--- DATASET CONTENT ---

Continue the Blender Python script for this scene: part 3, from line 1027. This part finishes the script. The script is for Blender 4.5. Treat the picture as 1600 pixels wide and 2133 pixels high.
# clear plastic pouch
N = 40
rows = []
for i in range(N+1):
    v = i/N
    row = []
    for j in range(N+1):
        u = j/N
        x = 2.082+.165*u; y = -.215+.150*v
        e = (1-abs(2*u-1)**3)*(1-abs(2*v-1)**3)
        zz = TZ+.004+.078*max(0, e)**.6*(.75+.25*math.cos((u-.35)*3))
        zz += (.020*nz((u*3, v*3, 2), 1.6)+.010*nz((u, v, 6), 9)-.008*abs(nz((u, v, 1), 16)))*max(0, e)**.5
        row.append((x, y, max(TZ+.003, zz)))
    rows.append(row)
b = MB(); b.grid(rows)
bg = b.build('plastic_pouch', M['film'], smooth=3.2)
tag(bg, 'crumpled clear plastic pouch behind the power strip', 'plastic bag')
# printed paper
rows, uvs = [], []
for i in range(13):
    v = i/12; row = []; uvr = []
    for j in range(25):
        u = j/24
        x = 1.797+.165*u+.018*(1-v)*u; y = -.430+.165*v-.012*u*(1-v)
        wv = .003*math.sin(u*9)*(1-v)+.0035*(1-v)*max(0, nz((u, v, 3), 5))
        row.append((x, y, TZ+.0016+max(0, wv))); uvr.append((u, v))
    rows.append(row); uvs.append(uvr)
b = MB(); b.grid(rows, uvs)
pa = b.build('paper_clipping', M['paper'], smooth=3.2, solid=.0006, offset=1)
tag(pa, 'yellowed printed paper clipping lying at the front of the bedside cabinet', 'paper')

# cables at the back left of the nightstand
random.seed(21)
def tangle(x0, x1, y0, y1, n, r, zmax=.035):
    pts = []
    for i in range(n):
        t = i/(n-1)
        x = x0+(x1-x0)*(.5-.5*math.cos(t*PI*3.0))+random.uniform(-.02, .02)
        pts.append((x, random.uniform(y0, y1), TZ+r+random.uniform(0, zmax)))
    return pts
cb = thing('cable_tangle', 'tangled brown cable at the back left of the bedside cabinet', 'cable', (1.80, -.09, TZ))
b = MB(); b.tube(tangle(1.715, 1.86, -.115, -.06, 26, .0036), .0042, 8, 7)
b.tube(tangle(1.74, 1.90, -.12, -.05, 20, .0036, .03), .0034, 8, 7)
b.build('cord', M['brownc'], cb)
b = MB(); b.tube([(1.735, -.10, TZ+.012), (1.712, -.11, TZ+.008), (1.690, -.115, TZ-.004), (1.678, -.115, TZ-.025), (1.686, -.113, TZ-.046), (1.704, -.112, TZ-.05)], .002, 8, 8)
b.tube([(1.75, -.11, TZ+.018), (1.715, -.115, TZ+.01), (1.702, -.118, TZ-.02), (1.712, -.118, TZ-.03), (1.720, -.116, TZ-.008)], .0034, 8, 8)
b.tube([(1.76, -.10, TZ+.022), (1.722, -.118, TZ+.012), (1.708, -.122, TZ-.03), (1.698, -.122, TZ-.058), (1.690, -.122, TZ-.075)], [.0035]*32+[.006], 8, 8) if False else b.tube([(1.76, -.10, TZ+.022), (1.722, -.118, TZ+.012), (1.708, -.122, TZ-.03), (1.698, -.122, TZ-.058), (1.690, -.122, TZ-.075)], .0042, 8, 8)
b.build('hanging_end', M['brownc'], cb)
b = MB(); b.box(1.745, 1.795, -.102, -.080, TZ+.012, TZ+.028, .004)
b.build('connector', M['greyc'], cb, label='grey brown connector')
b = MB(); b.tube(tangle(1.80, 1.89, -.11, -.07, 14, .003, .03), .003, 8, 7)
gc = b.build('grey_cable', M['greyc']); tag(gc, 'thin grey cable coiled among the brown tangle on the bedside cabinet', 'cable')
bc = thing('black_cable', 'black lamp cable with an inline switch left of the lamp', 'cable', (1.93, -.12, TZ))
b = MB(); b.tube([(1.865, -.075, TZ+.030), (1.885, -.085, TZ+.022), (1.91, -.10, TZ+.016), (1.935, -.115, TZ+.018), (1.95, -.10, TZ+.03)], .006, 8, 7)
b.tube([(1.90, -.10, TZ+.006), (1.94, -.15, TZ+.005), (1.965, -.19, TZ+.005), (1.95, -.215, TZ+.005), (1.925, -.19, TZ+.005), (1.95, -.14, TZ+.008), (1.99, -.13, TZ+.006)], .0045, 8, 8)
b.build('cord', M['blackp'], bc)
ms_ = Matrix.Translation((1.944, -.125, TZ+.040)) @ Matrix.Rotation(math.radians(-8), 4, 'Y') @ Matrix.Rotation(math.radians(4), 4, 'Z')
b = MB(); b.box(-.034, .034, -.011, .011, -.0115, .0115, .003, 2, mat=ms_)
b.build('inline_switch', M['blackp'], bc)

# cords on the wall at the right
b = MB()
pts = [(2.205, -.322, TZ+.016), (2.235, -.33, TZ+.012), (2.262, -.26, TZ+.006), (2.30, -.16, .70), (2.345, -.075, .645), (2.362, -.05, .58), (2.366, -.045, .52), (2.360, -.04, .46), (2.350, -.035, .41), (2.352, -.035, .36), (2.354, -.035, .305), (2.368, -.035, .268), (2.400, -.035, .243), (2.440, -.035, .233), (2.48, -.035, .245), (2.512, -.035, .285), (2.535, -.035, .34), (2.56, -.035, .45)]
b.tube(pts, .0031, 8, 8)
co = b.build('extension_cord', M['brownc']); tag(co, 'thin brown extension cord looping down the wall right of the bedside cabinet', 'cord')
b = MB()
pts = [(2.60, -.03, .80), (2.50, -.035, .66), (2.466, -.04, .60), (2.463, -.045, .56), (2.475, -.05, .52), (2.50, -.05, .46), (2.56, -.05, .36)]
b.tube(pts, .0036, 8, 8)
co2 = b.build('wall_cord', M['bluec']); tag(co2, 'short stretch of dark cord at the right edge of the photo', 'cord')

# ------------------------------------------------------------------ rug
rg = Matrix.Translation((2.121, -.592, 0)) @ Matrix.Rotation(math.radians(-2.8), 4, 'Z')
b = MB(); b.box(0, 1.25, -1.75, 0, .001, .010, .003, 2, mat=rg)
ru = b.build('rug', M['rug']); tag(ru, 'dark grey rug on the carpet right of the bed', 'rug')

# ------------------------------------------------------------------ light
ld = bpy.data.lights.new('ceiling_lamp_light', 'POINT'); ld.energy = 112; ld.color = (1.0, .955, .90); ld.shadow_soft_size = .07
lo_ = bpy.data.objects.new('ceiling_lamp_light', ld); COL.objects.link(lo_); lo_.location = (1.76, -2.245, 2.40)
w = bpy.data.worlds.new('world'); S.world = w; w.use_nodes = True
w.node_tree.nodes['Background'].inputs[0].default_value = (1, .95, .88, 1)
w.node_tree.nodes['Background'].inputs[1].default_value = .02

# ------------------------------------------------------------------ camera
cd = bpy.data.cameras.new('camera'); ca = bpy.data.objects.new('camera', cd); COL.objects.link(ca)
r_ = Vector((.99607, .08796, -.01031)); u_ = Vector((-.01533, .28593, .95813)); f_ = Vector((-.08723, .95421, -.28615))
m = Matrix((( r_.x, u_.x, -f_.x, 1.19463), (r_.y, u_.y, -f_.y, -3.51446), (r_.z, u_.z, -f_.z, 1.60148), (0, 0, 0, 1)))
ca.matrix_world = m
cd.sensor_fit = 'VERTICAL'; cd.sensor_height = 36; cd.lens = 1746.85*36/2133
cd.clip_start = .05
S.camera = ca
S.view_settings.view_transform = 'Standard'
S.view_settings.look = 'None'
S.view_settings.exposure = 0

---

STATED PROBLEM: Every line of the data above should be copied exactly.

OUTPUT OF THE TASK:
Continue the Blender Python script for this scene: part 3, from line 1027. This part finishes the script. The script is for Blender 4.5. Treat the picture as 1600 pixels wide and 2133 pixels high.
# clear plastic pouch
N = 40
rows = []
for i in range(N+1):
    v = i/N
    row = []
    for j in range(N+1):
        u = j/N
        x = 2.082+.165*u; y = -.215+.150*v
        e = (1-abs(2*u-1)**3)*(1-abs(2*v-1)**3)
        zz = TZ+.004+.078*max(0, e)**.6*(.75+.25*math.cos((u-.35)*3))
        zz += (.020*nz((u*3, v*3, 2), 1.6)+.010*nz((u, v, 6), 9)-.008*abs(nz((u, v, 1), 16)))*max(0, e)**.5
        row.append((x, y, max(TZ+.003, zz)))
    rows.append(row)
b = MB(); b.grid(rows)
bg = b.build('plastic_pouch', M['film'], smooth=3.2)
tag(bg, 'crumpled clear plastic pouch behind the power strip', 'plastic bag')
# printed paper
rows, uvs = [], []
for i in range(13):
    v = i/12; row = []; uvr = []
    for j in range(25):
        u = j/24
        x = 1.797+.165*u+.018*(1-v)*u; y = -.430+.165*v-.012*u*(1-v)
        wv = .003*math.sin(u*9)*(1-v)+.0035*(1-v)*max(0, nz((u, v, 3), 5))
        row.append((x, y, TZ+.0016+max(0, wv))); uvr.append((u, v))
    rows.append(row); uvs.append(uvr)
b = MB(); b.grid(rows, uvs)
pa = b.build('paper_clipping', M['paper'], smooth=3.2, solid=.0006, offset=1)
tag(pa, 'yellowed printed paper clipping lying at the front of the bedside cabinet', 'paper')

# cables at the back left of the nightstand
random.seed(21)
def tangle(x0, x1, y0, y1, n, r, zmax=.035):
    pts = []
    for i in range(n):
        t = i/(n-1)
        x = x0+(x1-x0)*(.5-.5*math.cos(t*PI*3.0))+random.uniform(-.02, .02)
        pts.append((x, random.uniform(y0, y1), TZ+r+random.uniform(0, zmax)))
    return pts
cb = thing('cable_tangle', 'tangled brown cable at the back left of the bedside cabinet', 'cable', (1.80, -.09, TZ))
b = MB(); b.tube(tangle(1.715, 1.86, -.115, -.06, 26, .0036), .0042, 8, 7)
b.tube(tangle(1.74, 1.90, -.12, -.05, 20, .0036, .03), .0034, 8, 7)
b.build('cord', M['brownc'], cb)
b = MB(); b.tube([(1.735, -.10, TZ+.012), (1.712, -.11, TZ+.008), (1.690, -.115, TZ-.004), (1.678, -.115, TZ-.025), (1.686, -.113, TZ-.046), (1.704, -.112, TZ-.05)], .002, 8, 8)
b.tube([(1.75, -.11, TZ+.018), (1.715, -.115, TZ+.01), (1.702, -.118, TZ-.02), (1.712, -.118, TZ-.03), (1.720, -.116, TZ-.008)], .0034, 8, 8)
b.tube([(1.76, -.10, TZ+.022), (1.722, -.118, TZ+.012), (1.708, -.122, TZ-.03), (1.698, -.122, TZ-.058), (1.690, -.122, TZ-.075)], [.0035]*32+[.006], 8, 8) if False else b.tube([(1.76, -.10, TZ+.022), (1.722, -.118, TZ+.012), (1.708, -.122, TZ-.03), (1.698, -.122, TZ-.058), (1.690, -.122, TZ-.075)], .0042, 8, 8)
b.build('hanging_end', M['brownc'], cb)
b = MB(); b.box(1.745, 1.795, -.102, -.080, TZ+.012, TZ+.028, .004)
b.build('connector', M['greyc'], cb, label='grey brown connector')
b = MB(); b.tube(tangle(1.80, 1.89, -.11, -.07, 14, .003, .03), .003, 8, 7)
gc = b.build('grey_cable', M['greyc']); tag(gc, 'thin grey cable coiled among the brown tangle on the bedside cabinet', 'cable')
bc = thing('black_cable', 'black lamp cable with an inline switch left of the lamp', 'cable', (1.93, -.12, TZ))
b = MB(); b.tube([(1.865, -.075, TZ+.030), (1.885, -.085, TZ+.022), (1.91, -.10, TZ+.016), (1.935, -.115, TZ+.018), (1.95, -.10, TZ+.03)], .006, 8, 7)
b.tube([(1.90, -.10, TZ+.006), (1.94, -.15, TZ+.005), (1.965, -.19, TZ+.005), (1.95, -.215, TZ+.005), (1.925, -.19, TZ+.005), (1.95, -.14, TZ+.008), (1.99, -.13, TZ+.006)], .0045, 8, 8)
b.build('cord', M['blackp'], bc)
ms_ = Matrix.Translation((1.944, -.125, TZ+.040)) @ Matrix.Rotation(math.radians(-8), 4, 'Y') @ Matrix.Rotation(math.radians(4), 4, 'Z')
b = MB(); b.box(-.034, .034, -.011, .011, -.0115, .0115, .003, 2, mat=ms_)
b.build('inline_switch', M['blackp'], bc)

# cords on the wall at the right
b = MB()
pts = [(2.205, -.322, TZ+.016), (2.235, -.33, TZ+.012), (2.262, -.26, TZ+.006), (2.30, -.16, .70), (2.345, -.075, .645), (2.362, -.05, .58), (2.366, -.045, .52), (2.360, -.04, .46), (2.350, -.035, .41), (2.352, -.035, .36), (2.354, -.035, .305), (2.368, -.035, .268), (2.400, -.035, .243), (2.440, -.035, .233), (2.48, -.035, .245), (2.512, -.035, .285), (2.535, -.035, .34), (2.56, -.035, .45)]
b.tube(pts, .0031, 8, 8)
co = b.build('extension_cord', M['brownc']); tag(co, 'thin brown extension cord looping down the wall right of the bedside cabinet', 'cord')
b = MB()
pts = [(2.60, -.03, .80), (2.50, -.035, .66), (2.466, -.04, .60), (2.463, -.045, .56), (2.475, -.05, .52), (2.50, -.05, .46), (2.56, -.05, .36)]
b.tube(pts, .0036, 8, 8)
co2 = b.build('wall_cord', M['bluec']); tag(co2, 'short stretch of dark cord at the right edge of the photo', 'cord')

# ------------------------------------------------------------------ rug
rg = Matrix.Translation((2.121, -.592, 0)) @ Matrix.Rotation(math.radians(-2.8), 4, 'Z')
b = MB(); b.box(0, 1.25, -1.75, 0, .001, .010, .003, 2, mat=rg)
ru = b.build('rug', M['rug']); tag(ru, 'dark grey rug on the carpet right of the bed', 'rug')

# ------------------------------------------------------------------ light
ld = bpy.data.lights.new('ceiling_lamp_light', 'POINT'); ld.energy = 112; ld.color = (1.0, .955, .90); ld.shadow_soft_size = .07
lo_ = bpy.data.objects.new('ceiling_lamp_light', ld); COL.objects.link(lo_); lo_.location = (1.76, -2.245, 2.40)
w = bpy.data.worlds.new('world'); S.world = w; w.use_nodes = True
w.node_tree.nodes['Background'].inputs[0].default_value = (1, .95, .88, 1)
w.node_tree.nodes['Background'].inputs[1].default_value = .02

# ------------------------------------------------------------------ camera
cd = bpy.data.cameras.new('camera'); ca = bpy.data.objects.new('camera', cd); COL.objects.link(ca)
r_ = Vector((.99607, .08796, -.01031)); u_ = Vector((-.01533, .28593, .95813)); f_ = Vector((-.08723, .95421, -.28615))
m = Matrix((( r_.x, u_.x, -f_.x, 1.19463), (r_.y, u_.y, -f_.y, -3.51446), (r_.z, u_.z, -f_.z, 1.60148), (0, 0, 0, 1)))
ca.matrix_world = m
cd.sensor_fit = 'VERTICAL'; cd.sensor_height = 36; cd.lens = 1746.85*36/2133
cd.clip_start = .05
S.camera = ca
S.view_settings.view_transform = 'Standard'
S.view_settings.look = 'None'
S.view_settings.exposure = 0